I still cannot believe it, I still cannot acknowledge the reality that it has happened, that finally I am a little closer to my dreams.
I am officially a student who is going to pursue her masters.
It all seems like a beautiful emotion flowing within me. It doesn't look like a dream. Because, I don't want it to be like a dream. I want it to be real, something I can feel and oh! boy does that feel so good!
After all these years, all these days of lost confidence, lost patience, lost beliefs, I can finally look at myself with some respect. And, it is not for getting through in the school but it is more for not losing it all together. Yes! there have been times when I could not believe in myself, where I doubted every decision that I had made, and oh! there have been times when I wanted to just forget about this whole thing altogether.
But, in the end, trying does has its results.
And, I feel good about that trying. I feel good about not having lost the final string of hope, about trying one more time, and I feel happy about that.
When I saw my name on the result list, I vaguely remember the relief that hit me like a beautiful, warm wave touching my feet on a cold day. I hugged my sister and she hugged me and together we laughed, we cried, we stayed in silence.
This was not a dream.
We wiped the tears off our eyes but they just won't go away. We held each other, in silence and in sound, in calmness and in chaos. And, I wouldn't have had it any other way. I would not have wanted to share this moment with anyone else.
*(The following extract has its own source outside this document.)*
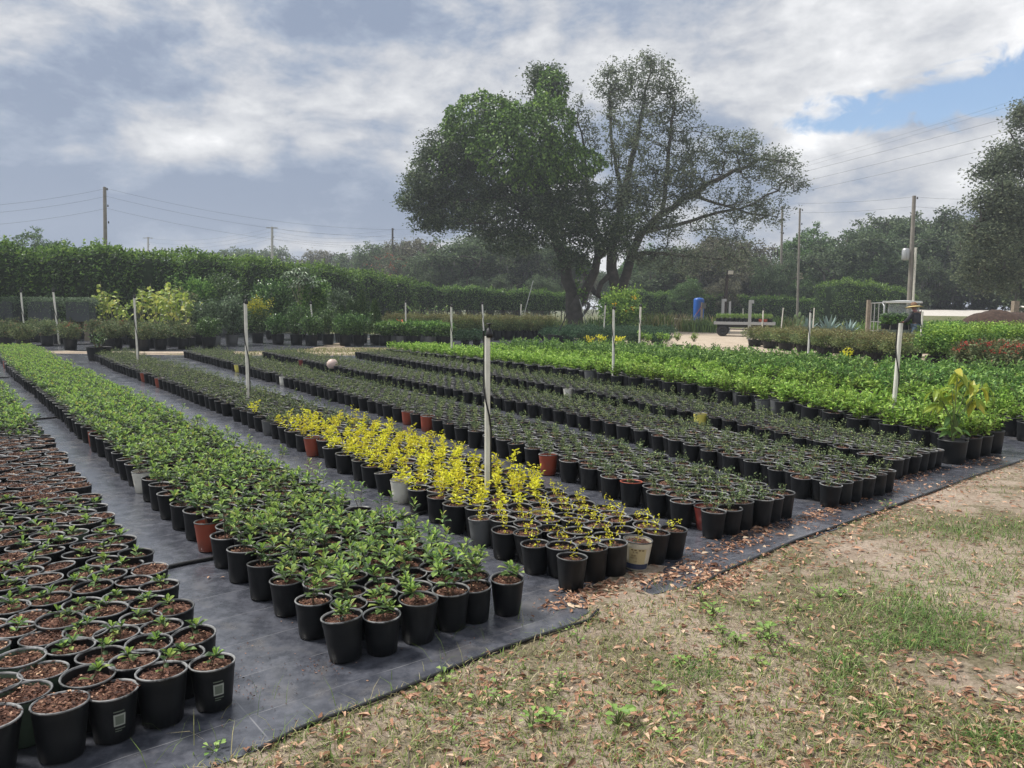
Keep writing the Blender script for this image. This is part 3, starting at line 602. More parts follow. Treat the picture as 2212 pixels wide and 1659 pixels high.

It was only her who could have understood what I had been feeling, what I felt at that moment, and what I feel from now on... only her.
This evening, I shared posts to my future daughter written by someone else and I was thinking whether I would no longer be able to write to her as my own, as her own. But, I guess we are not going anywhere. We are here. Together. In this moment. Tied by an invisible thread of hopes climbing high because I know, I am one step closer to her... walking towards her with a swollen heart full of excitement, anxiety, nervous energy, but mostly knowing that this is going to be good.
From now on, it is going to be faith. Hope climbing a step higher. And, belief clipping those mocking words.
I am one with her tonight.
A seemingly familiar feeling of relief crowding my head and it feels like I am drunk in all that energy.
Happy. Calm. Content. In one piece- not in bits. But, together- as a whole.
With her.
I did it!
It's July fourth.
I have my independence today too, I guess.
From fear, from insecurity, from a lesser life.